Start of GIVEN INFORMATION

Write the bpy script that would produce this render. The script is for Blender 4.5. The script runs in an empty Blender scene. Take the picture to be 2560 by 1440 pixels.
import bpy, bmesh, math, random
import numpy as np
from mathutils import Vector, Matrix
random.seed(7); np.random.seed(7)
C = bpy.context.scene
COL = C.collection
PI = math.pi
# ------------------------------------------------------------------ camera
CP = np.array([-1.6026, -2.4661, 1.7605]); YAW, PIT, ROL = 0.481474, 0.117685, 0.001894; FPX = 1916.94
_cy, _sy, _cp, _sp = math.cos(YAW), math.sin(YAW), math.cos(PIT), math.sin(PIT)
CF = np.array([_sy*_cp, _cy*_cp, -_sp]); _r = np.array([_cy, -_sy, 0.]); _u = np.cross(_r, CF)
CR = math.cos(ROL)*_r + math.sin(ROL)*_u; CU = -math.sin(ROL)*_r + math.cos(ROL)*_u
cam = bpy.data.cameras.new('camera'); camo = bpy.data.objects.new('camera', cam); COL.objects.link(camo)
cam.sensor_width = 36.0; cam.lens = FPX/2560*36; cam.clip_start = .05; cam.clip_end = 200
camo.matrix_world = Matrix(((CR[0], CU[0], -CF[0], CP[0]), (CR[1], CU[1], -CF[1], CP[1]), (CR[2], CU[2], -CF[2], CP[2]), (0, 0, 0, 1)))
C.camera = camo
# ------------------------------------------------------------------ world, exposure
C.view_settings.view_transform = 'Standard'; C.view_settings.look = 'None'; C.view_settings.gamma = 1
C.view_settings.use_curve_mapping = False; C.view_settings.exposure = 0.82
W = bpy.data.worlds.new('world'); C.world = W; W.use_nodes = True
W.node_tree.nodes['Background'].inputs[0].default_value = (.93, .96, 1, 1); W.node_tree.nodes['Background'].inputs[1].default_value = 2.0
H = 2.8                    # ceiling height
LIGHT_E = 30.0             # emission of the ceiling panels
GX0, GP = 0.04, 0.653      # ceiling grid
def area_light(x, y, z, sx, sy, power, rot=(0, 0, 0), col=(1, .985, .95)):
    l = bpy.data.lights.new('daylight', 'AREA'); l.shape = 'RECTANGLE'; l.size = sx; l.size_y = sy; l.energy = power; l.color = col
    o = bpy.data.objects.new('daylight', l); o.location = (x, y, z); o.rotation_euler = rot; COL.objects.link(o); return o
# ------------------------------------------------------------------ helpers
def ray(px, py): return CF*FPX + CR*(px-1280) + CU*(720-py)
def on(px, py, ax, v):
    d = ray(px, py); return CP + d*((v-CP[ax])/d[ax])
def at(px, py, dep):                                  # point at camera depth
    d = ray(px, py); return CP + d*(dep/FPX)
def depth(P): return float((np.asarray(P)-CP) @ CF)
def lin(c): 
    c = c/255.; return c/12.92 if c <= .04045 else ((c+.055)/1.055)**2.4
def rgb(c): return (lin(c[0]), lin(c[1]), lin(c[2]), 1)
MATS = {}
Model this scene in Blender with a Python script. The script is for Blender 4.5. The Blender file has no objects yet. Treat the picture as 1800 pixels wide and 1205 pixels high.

End of GIVEN INFORMATION

SHORT EXERCISE: Set down each entry again, unchanged.

FINISHED TASK:
Write the bpy script that would produce this render. The script is for Blender 4.5. The script runs in an empty Blender scene. Take the picture to be 2560 by 1440 pixels.
import bpy, bmesh, math, random
import numpy as np
from mathutils import Vector, Matrix
random.seed(7); np.random.seed(7)
C = bpy.context.scene
COL = C.collection
PI = math.pi
# ------------------------------------------------------------------ camera
CP = np.array([-1.6026, -2.4661, 1.7605]); YAW, PIT, ROL = 0.481474, 0.117685, 0.001894; FPX = 1916.94
_cy, _sy, _cp, _sp = math.cos(YAW), math.sin(YAW), math.cos(PIT), math.sin(PIT)
CF = np.array([_sy*_cp, _cy*_cp, -_sp]); _r = np.array([_cy, -_sy, 0.]); _u = np.cross(_r, CF)
CR = math.cos(ROL)*_r + math.sin(ROL)*_u; CU = -math.sin(ROL)*_r + math.cos(ROL)*_u
cam = bpy.data.cameras.new('camera'); camo = bpy.data.objects.new('camera', cam); COL.objects.link(camo)
cam.sensor_width = 36.0; cam.lens = FPX/2560*36; cam.clip_start = .05; cam.clip_end = 200
camo.matrix_world = Matrix(((CR[0], CU[0], -CF[0], CP[0]), (CR[1], CU[1], -CF[1], CP[1]), (CR[2], CU[2], -CF[2], CP[2]), (0, 0, 0, 1)))
C.camera = camo
# ------------------------------------------------------------------ world, exposure
C.view_settings.view_transform = 'Standard'; C.view_settings.look = 'None'; C.view_settings.gamma = 1
C.view_settings.use_curve_mapping = False; C.view_settings.exposure = 0.82
W = bpy.data.worlds.new('world'); C.world = W; W.use_nodes = True
W.node_tree.nodes['Background'].inputs[0].default_value = (.93, .96, 1, 1); W.node_tree.nodes['Background'].inputs[1].default_value = 2.0
H = 2.8                    # ceiling height
LIGHT_E = 30.0             # emission of the ceiling panels
GX0, GP = 0.04, 0.653      # ceiling grid
def area_light(x, y, z, sx, sy, power, rot=(0, 0, 0), col=(1, .985, .95)):
    l = bpy.data.lights.new('daylight', 'AREA'); l.shape = 'RECTANGLE'; l.size = sx; l.size_y = sy; l.energy = power; l.color = col
    o = bpy.data.objects.new('daylight', l); o.location = (x, y, z); o.rotation_euler = rot; COL.objects.link(o); return o
# ------------------------------------------------------------------ helpers
def ray(px, py): return CF*FPX + CR*(px-1280) + CU*(720-py)
def on(px, py, ax, v):
    d = ray(px, py); return CP + d*((v-CP[ax])/d[ax])
def at(px, py, dep):                                  # point at camera depth
    d = ray(px, py); return CP + d*(dep/FPX)
def depth(P): return float((np.asarray(P)-CP) @ CF)
def lin(c): 
    c = c/255.; return c/12.92 if c <= .04045 else ((c+.055)/1.055)**2.4
def rgb(c): return (lin(c[0]), lin(c[1]), lin(c[2]), 1)
MATS = {}
Model this scene in Blender with a Python script. The script is for Blender 4.5. The Blender file has no objects yet. Treat the picture as 1800 pixels wide and 1205 pixels high.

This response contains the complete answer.